Le TPP, cible de l’influence de la Chine ?
Pour autant, avertit HP, l’ingérence de la Chine pourrait continuer de se faire sentir au sein même du parlement. “Les indépendantistes comme moi sont très inquiets de la situation au Yuan législatif. Notamment parce que le TPP a maintenant une influence très importante au parlement”. Avec huit sièges remportés à l’Assemblée, le Parti populaire taïwanais peut désormais jouer le rôle d’arbitre, aucun des grands partis ne disposant d’une majorité absolue. Or pour HP, le chef et candidat aux élections présidentielles du TPP, Ko Wen-je, est “un opportuniste, classé par plusieurs journaux internationaux comme plutôt proche de la Chine.” D’ancien soutien du mouvement des Tournesols de 2014 contre un accord commercial avec la Chine, Ko Wen-je s’est en effet depuis considérablement rapproché du Kuomintang, en allant jusqu’à lancer une tentative de candidature commune avec le parti bleu, avortée en novembre dernier. “Ko Wen-je est un homme politique changeant et qui a une vision à court terme. La Chine pourrait avoir une influence plus forte sur lui notamment grâce à l’économie”, estime ainsi HP. Ko Wen-je s’est ainsi prononcé pour une relance du même accord commercial avec la Chine contre lequel il s’était opposé en 2014. Durant la campagne électorale, le candidat du TPP s’est toutefois déclaré pour le maintien du statu quo et prône à la fois la “dissuasion et la communication” avec Pékin.
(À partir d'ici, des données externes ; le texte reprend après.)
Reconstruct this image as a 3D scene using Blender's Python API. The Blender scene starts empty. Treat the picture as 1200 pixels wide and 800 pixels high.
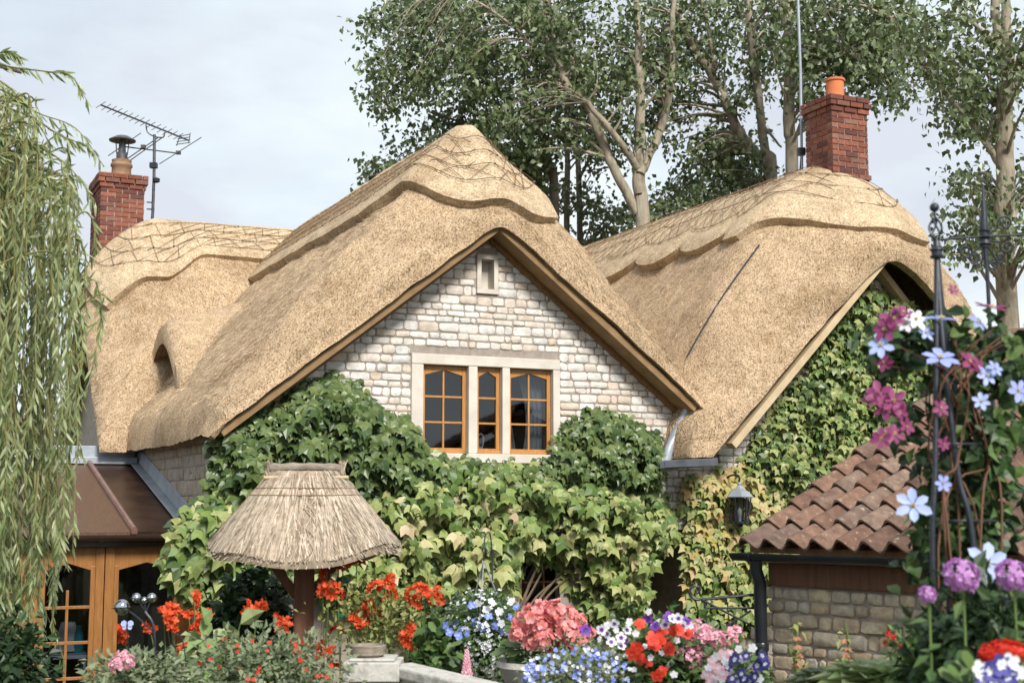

“Chaque élection à Taïwan est toujours marquée par une angoisse, celle de la mort de la nation, si un parti pro-chine venait à avoir un vote majoritaire”, regrette HP. “Et cette angoisse est un instrument politique : le DPP pourrait manipuler cette dernière pour avoir plus de votes tandis que l’opposition pourrait affirmer que la menace (pour la paix) est dûe au DPP”, critique le militant pour l’indépendance de Taïwan. Pour HP, contrairement à ce que peuvent présenter certains médias étrangers, loin d’être un plébiscite à propos de l’indépendance du pays, les élections taïwanaises ne seraient désormais plus “qu’un choix fatal entre statu quo et unification”. Prisonniers de ce dilemme politique, “les partis indépendantistes sont devenus de plus en plus minoritaires. Mais si les voix de l’indépendance sont plus faibles, le danger de l’influence de la Chine sera plus important”, avance l’activiste.